Dedication certainly isn’t an album of instant gratification: like Zomby’s proverbial pair of smart shoes, it’s a record that takes some wearing in. On the surface its acid soundscapes suggest a reverence for what electronic music sounded like when it still had the capacity to shock; at its core, there’s an emotional seriousness that recalls what Zomby himself calls (in reference to Burial) “a uniquely British lament for the death of the soulful dance music we grew up with”. Beyond that, it’s a hard record to pigeonhole, and – like the record before it, and the one no doubt soon to follow – a merry dance around his audience’s expectations. Not that expectations are something Zomby spends too much time worrying about.
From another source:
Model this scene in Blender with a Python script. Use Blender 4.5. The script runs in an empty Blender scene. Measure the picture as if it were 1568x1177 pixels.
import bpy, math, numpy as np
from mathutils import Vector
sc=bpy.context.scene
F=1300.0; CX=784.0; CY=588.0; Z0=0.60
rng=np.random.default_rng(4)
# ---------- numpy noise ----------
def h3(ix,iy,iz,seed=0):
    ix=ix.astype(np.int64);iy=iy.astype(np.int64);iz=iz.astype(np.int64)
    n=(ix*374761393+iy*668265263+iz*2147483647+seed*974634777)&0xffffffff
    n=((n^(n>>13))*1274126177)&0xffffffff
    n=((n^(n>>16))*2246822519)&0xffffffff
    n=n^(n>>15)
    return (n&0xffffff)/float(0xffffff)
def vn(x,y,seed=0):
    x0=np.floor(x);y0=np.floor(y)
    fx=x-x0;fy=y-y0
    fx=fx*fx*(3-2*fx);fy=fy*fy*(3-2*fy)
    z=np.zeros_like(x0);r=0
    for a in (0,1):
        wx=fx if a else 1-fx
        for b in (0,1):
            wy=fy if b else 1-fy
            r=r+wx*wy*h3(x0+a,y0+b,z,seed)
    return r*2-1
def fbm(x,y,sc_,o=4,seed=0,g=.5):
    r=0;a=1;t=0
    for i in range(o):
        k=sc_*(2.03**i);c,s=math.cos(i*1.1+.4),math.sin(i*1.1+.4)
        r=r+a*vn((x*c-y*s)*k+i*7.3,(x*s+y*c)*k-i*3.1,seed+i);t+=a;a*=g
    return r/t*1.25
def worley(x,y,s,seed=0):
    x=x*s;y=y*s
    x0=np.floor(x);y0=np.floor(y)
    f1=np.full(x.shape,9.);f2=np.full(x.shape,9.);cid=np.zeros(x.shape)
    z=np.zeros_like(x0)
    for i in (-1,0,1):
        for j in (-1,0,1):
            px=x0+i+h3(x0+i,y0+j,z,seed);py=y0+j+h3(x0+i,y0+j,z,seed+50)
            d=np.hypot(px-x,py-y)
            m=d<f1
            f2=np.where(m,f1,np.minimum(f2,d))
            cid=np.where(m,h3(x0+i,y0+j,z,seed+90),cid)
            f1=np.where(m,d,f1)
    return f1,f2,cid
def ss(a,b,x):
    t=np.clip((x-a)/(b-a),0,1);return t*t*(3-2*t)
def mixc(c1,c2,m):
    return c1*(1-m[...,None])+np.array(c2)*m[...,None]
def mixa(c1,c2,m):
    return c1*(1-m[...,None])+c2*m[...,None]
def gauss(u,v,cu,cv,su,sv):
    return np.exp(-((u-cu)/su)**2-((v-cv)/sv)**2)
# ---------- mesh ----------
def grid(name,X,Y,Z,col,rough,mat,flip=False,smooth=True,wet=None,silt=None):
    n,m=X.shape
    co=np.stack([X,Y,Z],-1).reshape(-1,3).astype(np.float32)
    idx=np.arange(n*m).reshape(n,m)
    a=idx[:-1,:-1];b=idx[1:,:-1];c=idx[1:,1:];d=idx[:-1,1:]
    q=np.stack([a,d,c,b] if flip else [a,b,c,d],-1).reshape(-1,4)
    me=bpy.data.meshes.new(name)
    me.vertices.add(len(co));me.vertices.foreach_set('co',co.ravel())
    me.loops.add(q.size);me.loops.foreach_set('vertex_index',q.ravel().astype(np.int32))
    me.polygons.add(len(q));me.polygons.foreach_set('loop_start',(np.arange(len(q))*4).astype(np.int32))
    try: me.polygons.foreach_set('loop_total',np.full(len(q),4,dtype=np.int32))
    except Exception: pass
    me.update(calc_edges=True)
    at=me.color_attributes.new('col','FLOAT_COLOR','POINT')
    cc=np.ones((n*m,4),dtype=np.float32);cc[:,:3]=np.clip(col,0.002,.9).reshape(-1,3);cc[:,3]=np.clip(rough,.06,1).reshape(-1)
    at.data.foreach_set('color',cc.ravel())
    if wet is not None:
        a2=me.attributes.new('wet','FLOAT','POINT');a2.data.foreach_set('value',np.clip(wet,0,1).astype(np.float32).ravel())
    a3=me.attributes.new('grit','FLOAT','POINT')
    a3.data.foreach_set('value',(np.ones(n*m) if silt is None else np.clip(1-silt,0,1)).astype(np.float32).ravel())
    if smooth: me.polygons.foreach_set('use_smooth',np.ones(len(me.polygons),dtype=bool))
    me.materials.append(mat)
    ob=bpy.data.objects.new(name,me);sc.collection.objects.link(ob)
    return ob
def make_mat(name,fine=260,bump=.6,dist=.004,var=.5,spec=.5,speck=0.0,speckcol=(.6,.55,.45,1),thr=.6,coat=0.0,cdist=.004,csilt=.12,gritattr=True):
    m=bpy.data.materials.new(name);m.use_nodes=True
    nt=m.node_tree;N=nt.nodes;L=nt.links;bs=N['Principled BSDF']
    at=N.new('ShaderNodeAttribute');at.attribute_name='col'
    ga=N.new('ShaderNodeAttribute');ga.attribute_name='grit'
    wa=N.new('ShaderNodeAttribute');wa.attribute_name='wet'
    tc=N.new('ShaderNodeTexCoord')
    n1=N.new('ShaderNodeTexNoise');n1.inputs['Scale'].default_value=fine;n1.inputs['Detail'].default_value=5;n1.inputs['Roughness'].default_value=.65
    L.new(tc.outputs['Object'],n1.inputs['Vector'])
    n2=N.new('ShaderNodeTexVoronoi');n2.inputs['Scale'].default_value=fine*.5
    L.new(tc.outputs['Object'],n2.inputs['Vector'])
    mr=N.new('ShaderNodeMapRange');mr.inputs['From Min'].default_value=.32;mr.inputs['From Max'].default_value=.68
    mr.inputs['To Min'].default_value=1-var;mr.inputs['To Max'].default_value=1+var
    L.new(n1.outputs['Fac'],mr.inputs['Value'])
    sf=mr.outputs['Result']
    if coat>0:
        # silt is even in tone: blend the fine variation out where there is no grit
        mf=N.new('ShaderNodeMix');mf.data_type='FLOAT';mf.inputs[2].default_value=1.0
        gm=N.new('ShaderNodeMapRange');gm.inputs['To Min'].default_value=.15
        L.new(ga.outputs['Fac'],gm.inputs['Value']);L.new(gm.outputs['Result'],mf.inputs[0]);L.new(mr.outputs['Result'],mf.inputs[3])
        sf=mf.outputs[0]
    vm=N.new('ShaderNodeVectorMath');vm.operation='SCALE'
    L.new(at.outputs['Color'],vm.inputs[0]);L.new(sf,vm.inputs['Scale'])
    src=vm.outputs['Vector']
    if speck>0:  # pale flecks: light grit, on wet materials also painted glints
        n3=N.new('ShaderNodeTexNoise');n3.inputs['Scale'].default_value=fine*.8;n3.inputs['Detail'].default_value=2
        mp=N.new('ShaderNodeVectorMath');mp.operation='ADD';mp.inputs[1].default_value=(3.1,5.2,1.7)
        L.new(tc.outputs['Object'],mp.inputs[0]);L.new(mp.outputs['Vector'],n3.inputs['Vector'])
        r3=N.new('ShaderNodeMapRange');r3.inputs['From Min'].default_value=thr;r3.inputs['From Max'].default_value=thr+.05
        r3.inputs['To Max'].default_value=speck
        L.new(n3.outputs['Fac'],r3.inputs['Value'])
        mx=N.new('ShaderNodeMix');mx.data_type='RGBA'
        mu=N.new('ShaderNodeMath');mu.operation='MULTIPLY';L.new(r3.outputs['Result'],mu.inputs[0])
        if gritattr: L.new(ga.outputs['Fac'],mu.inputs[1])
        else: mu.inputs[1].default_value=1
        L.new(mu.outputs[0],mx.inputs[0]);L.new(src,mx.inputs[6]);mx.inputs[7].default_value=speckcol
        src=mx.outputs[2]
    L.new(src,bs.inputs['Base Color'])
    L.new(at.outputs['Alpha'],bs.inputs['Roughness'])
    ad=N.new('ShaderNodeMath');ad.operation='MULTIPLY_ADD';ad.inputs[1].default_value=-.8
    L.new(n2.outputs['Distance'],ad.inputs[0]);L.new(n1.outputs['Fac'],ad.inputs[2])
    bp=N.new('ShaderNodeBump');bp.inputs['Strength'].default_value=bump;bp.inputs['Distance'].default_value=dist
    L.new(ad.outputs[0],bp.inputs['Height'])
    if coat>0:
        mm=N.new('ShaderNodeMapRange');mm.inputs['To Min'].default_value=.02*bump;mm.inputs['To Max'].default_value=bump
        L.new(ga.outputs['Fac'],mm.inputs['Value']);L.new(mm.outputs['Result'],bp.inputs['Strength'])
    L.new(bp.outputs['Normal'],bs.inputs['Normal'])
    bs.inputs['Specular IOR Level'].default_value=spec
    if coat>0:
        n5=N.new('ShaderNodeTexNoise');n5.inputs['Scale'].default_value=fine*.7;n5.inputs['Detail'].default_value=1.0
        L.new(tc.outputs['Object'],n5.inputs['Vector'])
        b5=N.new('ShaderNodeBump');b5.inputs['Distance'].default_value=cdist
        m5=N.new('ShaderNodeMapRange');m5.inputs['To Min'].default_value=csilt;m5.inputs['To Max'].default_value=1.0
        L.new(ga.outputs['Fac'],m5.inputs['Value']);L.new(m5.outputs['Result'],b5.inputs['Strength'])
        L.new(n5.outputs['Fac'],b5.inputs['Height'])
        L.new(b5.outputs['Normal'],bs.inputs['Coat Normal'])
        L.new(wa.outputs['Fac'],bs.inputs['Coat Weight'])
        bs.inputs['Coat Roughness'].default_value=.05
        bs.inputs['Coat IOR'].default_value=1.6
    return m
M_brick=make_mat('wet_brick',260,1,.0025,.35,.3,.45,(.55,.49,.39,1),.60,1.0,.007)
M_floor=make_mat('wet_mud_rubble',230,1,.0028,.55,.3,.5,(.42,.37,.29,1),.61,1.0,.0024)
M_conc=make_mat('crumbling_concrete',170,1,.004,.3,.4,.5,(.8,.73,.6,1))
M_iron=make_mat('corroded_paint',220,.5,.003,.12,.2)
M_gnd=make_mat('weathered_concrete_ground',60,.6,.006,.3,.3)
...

“Public approval is a pretty ridiculous concept, especially when you’re doing work that you believe to be necessary. Some people will always be on the outside looking in – trying to figure out why people like it, why people are dancing to it – and they’re the ones that put labels on it. Is it dubstep? Is it post-dubstep? All that says to me is that they don’t understand it, and that’s their problem, not mine. I’m only interested in joining the dots in my own narrative, and making music that suits whatever mood I’m in at the time. Seriously, I have mood swings like mad.”